The decision to bring down SaaS servers as a precautionary measure while the company evaluated the full nature of the ransomware attacks is one that many security researchers laud as a responsible maneuver, even if inconvenient for a segment of customers and partners.
“In retrospect the attack may have prioritized on-premises hardware, but in the thick of the emergency with damage reports still rolling in, I would have taken the SaaS servers offline, too,” said Hitesh Sheth, president and CEO of Vectra. “We’re paying a stiff price for complacent overreliance on endpoint defense. Let’s not second-guess a decisive move to protect Kaseya customers that was the opposite of complacency.”
A patch for on-premises customers of the Kaseya VSA product that was the source of a widespread ransomware attack last Friday is now expected 24 hours (or less) from the restoration of SaaS services.
“We are focused on shrinking this timeframe to the minimal possible – but if there are any issues found during the spin-up of SaaS, we want to fix them before bringing our on-premises customers up,” the company said.
A decision to take down SaaS servers, even temporarily, can be disruptive for the customer community. Kaseya did not provide specifics on the communications with partners and customers about that decision, though it did note plans to provide what it described as a “customer-ready statement” for partners to distribute after the SaaS servers were restored.
“Kaseya taking their SaaS VSA servers offline was a prudent choice,” said Rick Holland, vice president strategy and CISO at Digital Shadows. Holland said there’s a natural “fog of war” in the early stages of incident response when the security team does not have a full picture of the intrusion.
“It’s better to be safe than sorry, and at the time, the risks of a potentially broader intrusion must have outweighed the implications of taking the service offline for a few days,” Holland added.
Oliver Tavakoli, chief technology officer at Vectra, said Kaseya appears to have followed a coherent incident response plan to get the overall VSA infrastructure back up and running. The cascade of updates makes sense, with software updates flowing from Kaseya SaaS to on-prem VSA servers to agents, which are then pushed to affected MSPs’ customers.
“Once a hardened version of the SaaS service is up and running, the on-prem VSA servers will be provided with additional protections (24×7 SOC coverage and a CDN-delivered WAF),” Tavakoli said. “Then the process of opening up uncompromised VSA servers to patches from Kaseya’s SaaS begins, while compromised VSA servers will need to be re-installed and subscriber data must be restored from backups before the patches can flow.”

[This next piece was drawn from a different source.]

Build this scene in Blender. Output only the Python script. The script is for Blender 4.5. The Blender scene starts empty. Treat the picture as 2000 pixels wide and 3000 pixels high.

Separate to the Kaseya attack, tech distributor Synnex Corp. confirmed Tuesday evening “a few instances where outside actors have attempted to gain access, through SYNNEX, to customer applications within the Microsoft cloud environment.” The company said the actions could potentially be in connection with the recent cybersecurity attacks of managed service providers, or MSPs, though the company is quick to note it does not utilize Kaseya products.